> **REQUIRED WORK**
Write out, unaltered, each line from the top of the records below down to the line where "mb.tube([q + V3((-.03, 0, .03)), q" appears, that line included.

(Entries with scene source code)
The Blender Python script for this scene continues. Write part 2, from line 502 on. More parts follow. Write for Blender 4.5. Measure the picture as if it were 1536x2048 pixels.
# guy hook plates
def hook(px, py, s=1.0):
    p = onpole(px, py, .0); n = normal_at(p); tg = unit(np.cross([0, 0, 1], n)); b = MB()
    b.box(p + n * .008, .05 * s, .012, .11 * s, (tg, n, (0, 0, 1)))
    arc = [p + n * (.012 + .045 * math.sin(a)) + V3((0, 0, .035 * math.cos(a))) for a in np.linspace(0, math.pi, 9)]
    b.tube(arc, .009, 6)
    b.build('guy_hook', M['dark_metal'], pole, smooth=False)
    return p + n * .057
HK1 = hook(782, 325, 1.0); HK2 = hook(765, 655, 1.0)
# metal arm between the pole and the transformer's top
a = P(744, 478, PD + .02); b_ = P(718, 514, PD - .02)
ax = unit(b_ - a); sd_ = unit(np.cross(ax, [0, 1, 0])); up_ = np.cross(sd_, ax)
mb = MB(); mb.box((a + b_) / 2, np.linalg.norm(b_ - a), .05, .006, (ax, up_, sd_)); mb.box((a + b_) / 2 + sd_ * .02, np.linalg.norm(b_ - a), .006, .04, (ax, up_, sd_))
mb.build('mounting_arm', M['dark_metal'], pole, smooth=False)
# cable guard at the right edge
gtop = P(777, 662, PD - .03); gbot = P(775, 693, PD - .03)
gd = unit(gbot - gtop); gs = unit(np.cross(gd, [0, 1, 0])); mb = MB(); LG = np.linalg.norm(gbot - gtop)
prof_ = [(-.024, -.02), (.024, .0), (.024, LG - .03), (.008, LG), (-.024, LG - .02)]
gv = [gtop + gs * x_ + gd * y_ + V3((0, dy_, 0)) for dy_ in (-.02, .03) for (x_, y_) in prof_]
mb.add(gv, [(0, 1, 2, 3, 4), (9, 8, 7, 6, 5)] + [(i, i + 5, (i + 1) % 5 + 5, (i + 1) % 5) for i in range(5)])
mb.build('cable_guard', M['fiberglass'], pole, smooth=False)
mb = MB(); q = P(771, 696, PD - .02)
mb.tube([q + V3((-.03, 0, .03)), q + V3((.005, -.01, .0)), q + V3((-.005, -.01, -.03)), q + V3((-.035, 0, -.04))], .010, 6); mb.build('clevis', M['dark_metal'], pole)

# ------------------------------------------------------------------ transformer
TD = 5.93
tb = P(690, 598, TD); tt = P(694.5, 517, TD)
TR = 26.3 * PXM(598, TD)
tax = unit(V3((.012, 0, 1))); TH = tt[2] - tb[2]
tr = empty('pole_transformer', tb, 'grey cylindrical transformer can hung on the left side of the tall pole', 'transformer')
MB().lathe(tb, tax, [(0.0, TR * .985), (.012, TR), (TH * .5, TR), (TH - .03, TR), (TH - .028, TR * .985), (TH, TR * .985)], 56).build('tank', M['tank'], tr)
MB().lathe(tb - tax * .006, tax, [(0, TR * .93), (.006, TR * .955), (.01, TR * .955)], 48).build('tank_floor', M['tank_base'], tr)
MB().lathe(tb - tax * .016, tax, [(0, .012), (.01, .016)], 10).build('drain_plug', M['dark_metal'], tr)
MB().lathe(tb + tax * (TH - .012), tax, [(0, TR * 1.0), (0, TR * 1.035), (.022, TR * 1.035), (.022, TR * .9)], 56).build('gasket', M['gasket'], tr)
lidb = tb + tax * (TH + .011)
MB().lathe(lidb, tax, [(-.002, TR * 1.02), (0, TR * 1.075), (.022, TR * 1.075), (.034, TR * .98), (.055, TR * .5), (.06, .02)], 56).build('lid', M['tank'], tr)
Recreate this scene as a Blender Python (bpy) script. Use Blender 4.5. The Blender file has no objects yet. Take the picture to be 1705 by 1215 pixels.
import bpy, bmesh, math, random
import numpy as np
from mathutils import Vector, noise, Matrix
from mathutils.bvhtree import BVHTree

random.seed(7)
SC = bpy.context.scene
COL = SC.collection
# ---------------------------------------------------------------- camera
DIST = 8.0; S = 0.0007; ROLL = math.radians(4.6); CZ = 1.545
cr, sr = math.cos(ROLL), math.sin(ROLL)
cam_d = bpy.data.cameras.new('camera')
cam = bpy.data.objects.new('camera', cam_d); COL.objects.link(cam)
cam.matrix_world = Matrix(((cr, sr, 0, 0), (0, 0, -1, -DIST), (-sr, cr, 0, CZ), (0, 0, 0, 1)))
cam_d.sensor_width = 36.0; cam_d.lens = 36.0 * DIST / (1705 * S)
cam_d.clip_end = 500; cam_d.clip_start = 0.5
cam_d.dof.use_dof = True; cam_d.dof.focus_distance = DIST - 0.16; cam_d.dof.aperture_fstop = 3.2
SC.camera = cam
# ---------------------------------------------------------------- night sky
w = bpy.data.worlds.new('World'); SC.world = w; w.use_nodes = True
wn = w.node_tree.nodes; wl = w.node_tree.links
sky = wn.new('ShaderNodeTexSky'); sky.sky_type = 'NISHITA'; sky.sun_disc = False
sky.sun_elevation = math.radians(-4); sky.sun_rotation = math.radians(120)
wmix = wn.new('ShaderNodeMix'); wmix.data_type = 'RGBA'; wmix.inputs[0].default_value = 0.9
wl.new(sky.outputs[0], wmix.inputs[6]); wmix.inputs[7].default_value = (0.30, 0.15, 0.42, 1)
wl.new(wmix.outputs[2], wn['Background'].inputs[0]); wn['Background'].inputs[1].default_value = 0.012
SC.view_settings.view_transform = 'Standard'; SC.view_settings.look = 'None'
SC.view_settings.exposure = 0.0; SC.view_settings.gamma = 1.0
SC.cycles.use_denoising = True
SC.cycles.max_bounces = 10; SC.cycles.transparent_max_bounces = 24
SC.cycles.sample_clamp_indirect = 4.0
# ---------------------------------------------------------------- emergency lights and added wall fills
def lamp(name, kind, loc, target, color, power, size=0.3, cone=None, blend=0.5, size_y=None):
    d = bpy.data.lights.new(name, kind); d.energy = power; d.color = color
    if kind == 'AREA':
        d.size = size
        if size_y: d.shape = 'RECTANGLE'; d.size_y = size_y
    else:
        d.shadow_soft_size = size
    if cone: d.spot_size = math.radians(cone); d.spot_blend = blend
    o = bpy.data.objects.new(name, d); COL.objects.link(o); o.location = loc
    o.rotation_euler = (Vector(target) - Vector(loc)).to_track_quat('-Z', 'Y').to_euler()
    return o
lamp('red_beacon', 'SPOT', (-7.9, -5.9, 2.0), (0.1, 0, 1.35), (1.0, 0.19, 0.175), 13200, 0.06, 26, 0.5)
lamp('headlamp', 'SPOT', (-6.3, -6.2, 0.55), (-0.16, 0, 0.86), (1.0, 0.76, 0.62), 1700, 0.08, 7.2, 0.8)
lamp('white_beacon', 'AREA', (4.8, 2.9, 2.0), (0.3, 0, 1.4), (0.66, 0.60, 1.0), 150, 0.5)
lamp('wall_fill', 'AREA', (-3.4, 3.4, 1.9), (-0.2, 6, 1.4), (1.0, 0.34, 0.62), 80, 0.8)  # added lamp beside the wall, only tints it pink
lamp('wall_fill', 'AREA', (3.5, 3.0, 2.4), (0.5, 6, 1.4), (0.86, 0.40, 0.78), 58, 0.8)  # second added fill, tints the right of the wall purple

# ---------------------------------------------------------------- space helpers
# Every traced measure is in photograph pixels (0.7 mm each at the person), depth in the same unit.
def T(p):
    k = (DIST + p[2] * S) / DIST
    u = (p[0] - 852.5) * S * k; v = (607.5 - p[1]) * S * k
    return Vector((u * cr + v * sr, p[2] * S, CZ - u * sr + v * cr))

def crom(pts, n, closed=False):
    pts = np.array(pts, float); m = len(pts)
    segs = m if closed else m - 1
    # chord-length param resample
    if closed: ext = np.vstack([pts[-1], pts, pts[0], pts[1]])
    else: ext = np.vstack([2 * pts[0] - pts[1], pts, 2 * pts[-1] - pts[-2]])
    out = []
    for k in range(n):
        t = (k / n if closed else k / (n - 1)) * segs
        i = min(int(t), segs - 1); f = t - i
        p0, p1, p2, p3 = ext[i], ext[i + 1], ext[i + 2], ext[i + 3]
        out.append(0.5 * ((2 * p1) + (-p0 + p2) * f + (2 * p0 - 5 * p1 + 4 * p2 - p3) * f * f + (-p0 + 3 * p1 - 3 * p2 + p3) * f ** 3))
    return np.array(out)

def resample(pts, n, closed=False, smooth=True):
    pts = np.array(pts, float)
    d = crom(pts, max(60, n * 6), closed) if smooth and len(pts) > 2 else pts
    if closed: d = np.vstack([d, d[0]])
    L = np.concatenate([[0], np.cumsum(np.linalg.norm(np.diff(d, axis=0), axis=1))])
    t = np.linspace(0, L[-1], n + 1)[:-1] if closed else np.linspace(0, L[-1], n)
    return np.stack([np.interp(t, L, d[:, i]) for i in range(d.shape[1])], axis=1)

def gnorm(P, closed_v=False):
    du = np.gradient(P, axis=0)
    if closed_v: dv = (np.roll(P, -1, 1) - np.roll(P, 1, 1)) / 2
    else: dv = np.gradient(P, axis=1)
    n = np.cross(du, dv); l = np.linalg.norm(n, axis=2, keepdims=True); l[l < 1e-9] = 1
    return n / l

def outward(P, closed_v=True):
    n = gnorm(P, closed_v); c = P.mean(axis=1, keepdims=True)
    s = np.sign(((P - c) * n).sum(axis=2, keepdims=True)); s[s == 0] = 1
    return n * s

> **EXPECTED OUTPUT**
The Blender Python script for this scene continues. Write part 2, from line 502 on. More parts follow. Write for Blender 4.5. Measure the picture as if it were 1536x2048 pixels.
# guy hook plates
def hook(px, py, s=1.0):
    p = onpole(px, py, .0); n = normal_at(p); tg = unit(np.cross([0, 0, 1], n)); b = MB()
    b.box(p + n * .008, .05 * s, .012, .11 * s, (tg, n, (0, 0, 1)))
    arc = [p + n * (.012 + .045 * math.sin(a)) + V3((0, 0, .035 * math.cos(a))) for a in np.linspace(0, math.pi, 9)]
    b.tube(arc, .009, 6)
    b.build('guy_hook', M['dark_metal'], pole, smooth=False)
    return p + n * .057
HK1 = hook(782, 325, 1.0); HK2 = hook(765, 655, 1.0)
# metal arm between the pole and the transformer's top
a = P(744, 478, PD + .02); b_ = P(718, 514, PD - .02)
ax = unit(b_ - a); sd_ = unit(np.cross(ax, [0, 1, 0])); up_ = np.cross(sd_, ax)
mb = MB(); mb.box((a + b_) / 2, np.linalg.norm(b_ - a), .05, .006, (ax, up_, sd_)); mb.box((a + b_) / 2 + sd_ * .02, np.linalg.norm(b_ - a), .006, .04, (ax, up_, sd_))
mb.build('mounting_arm', M['dark_metal'], pole, smooth=False)
# cable guard at the right edge
gtop = P(777, 662, PD - .03); gbot = P(775, 693, PD - .03)
gd = unit(gbot - gtop); gs = unit(np.cross(gd, [0, 1, 0])); mb = MB(); LG = np.linalg.norm(gbot - gtop)
prof_ = [(-.024, -.02), (.024, .0), (.024, LG - .03), (.008, LG), (-.024, LG - .02)]
gv = [gtop + gs * x_ + gd * y_ + V3((0, dy_, 0)) for dy_ in (-.02, .03) for (x_, y_) in prof_]
mb.add(gv, [(0, 1, 2, 3, 4), (9, 8, 7, 6, 5)] + [(i, i + 5, (i + 1) % 5 + 5, (i + 1) % 5) for i in range(5)])
mb.build('cable_guard', M['fiberglass'], pole, smooth=False)
mb = MB(); q = P(771, 696, PD - .02)
mb.tube([q + V3((-.03, 0, .03)), q + V3((.005, -.01, .0)), q + V3((-.005, -.01, -.03)), q + V3((-.035, 0, -.04))], .010, 6); mb.build('clevis', M['dark_metal'], pole)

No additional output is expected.